1. qu'une science indépendante ait été instituée pour étudier uniquement l'âme;
2. qu'une science indépendante ait été instituée pour étudier uniquement le corps;
3. il faut que chacune de ces sciences ait ramené les phénomènes qu'elle étudie à un ou plusieurs faits principaux, types et origines de tous les autres.

Ainsi, on parle beaucoup de ramener la physique à la mécanique: que faudrait-il pour cela? Une science de la mécanique, ayant un seul objet: le mouvement; une science de la physique, ramenant tous les phénomènes physiques à un seul, le mouvement. C'est ainsi seulement qu'on pourrait démontrer l'identité de ces deux sciences et des phénomènes qui les occupent. Il en est de même des phénomènes psychiques et physiologiques.

Ainsi donc, il faut, même si l'on veut assurer plus tard à une psychophysiologie quelconque, établir tout d'abord une science spéciale de l'âme, la physiologie pure.

De cette étude sur la psychophysique et la psychophysiologie sort donc une conclusion positive: il faut étudier les états de conscience en eux-mêmes et pour eux-mêmes. La seule méthode qui convienne à cette science est l'observation par le moyen de la conscience.

Cette méthode a pourtant été critiquée: On a dit que ce genre d'observation était trop difficile, les phénomènes psychiques sont très fuyants, ne restent qu'un instant dans le champ de la vision intérieure. Leur mobilité ne permet pas de les analyser en détail. Et puis, le regard de la conscience n'est-il pas bien grossier, ne manque-t-il pas de précision? En l'employant on n'atteindra que les lignes générales des phénomènes, non leurs détails et leur caractères essentiels.

Seconde objection: non seulement cette observation est difficile, mais même elle est impossible. En effet, l'esprit observe à la fois et est observé; il est tout ensemble acteur et spectateur, ce qui est impossible.

Troisième objection: fut-elle facile, cette méthode ne peut donner de résultat scientifique. Par elle qu'observe-t-on? Des individus, différant beaucoup les uns des autres. L'observation manque donc de généralité, n'a de vérité que dans le particulier. Cette méthode réduirait la psychologie à n'être qu'une collection de monographies individuelles.

On peut facilement réfuter ces objections:

A la première on répondra que l'observation de faits psychiques par la conscience n'est pas si difficile qu'elle l'affirme, puisque elle se fait tous les jours et donne des résultats incontestables. Elle a été cultivée par les plus grands esprits: moralistes, écrivains comiques ou satiriques, artistes, tous ont trouvé moyen de saisir les nuances les plus délicats du monde intérieur et de les fixer. Et d'ailleurs, s'il est vrai que bien des phénomènes psychologiques fuient, il est facile de les ressusciter artificiellement par la mémoire, se donnant ainsi toute facilité pour les étudier de sang-froid, à loisir, comme des objets extérieurs. L'observation par la conscience offre donc, nous l'avouons des difficultés, mais elles ne sont point insurmontables.

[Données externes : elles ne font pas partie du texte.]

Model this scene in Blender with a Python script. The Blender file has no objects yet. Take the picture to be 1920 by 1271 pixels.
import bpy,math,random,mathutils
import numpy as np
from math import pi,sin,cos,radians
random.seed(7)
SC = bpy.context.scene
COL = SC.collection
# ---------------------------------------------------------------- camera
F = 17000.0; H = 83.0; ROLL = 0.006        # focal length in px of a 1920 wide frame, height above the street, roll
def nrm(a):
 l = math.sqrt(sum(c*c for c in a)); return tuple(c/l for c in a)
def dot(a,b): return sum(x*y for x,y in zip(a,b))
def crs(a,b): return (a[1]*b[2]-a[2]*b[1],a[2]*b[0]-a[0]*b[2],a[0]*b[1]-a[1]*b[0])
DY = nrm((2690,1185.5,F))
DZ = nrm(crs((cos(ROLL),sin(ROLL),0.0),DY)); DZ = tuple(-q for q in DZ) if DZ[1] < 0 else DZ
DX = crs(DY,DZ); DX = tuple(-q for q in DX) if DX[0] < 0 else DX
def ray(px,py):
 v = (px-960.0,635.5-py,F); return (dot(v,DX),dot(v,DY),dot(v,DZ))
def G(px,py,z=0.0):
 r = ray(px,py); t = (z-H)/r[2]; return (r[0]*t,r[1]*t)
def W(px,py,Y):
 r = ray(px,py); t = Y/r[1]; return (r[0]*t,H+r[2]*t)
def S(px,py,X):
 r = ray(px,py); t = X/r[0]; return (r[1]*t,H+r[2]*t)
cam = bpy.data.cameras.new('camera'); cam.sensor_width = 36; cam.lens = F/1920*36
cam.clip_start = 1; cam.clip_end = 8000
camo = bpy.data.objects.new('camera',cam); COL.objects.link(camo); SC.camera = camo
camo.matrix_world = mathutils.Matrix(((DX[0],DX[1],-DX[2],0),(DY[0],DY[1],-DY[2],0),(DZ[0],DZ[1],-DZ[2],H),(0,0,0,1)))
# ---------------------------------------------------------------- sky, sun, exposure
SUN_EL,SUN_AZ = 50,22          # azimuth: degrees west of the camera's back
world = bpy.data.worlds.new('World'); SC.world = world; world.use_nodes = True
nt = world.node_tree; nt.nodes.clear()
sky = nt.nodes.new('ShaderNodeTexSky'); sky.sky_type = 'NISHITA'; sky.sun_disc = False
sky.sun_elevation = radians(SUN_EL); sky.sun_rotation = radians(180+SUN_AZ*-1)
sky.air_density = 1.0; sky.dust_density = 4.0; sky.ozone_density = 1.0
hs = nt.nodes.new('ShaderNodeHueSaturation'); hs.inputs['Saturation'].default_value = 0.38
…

La seconde objection n'est, on peut le dire, qu'une discussion de mots. Le même sujet peut être à la fois observant et observé. On ne peut être acteur et spectateur mais on peut être acteur et se regarder jouer. On peut se regarder dans une glace. Enfin, s'écouter parler est une expression quotidienne. On ne peut donc admettre la seconde objection.

Enfin, à la troisième on répondra qu'on n'étudiera dans chaque homme particulier, que ce qui est commun à tous les hommes, de même que, dans un triangle donné, un mathématicien ne considère que les propriétés communes à tous les triangles. En outre, nous comparerons les résultats obtenus sur nous à ceux obtenus sur d'autres, de façon à ne laisser absolument dans nos observations que les caractères communs. Nous ne nous contenterons même pas d'étudier ceux qui vivent autour de nous, sous l'empire des mêmes circonstances: nous observons les documents que l'histoire nous a laissés sur les grands hommes des temps passés. Ce nous sera encore une aide utile. Mais il y a ici un autre écueil à éviter: un système a prétendu chercher dans les seuls documents historiques les renseignements nécessaires à l'organisation de la psychologie. C'est un excès. L'histoire ne nous parle que des grandes hommes: et leur niveau psychologique ne saurait être pris pour celui de l'humanité entière. En outre on ne saurait comprendre leurs idées, leurs passions, sans avoir étudié d'abord celles qui nous touchent de plus près. L'histoire ne peut donc donner à notre méthode d'observation qu'un complément.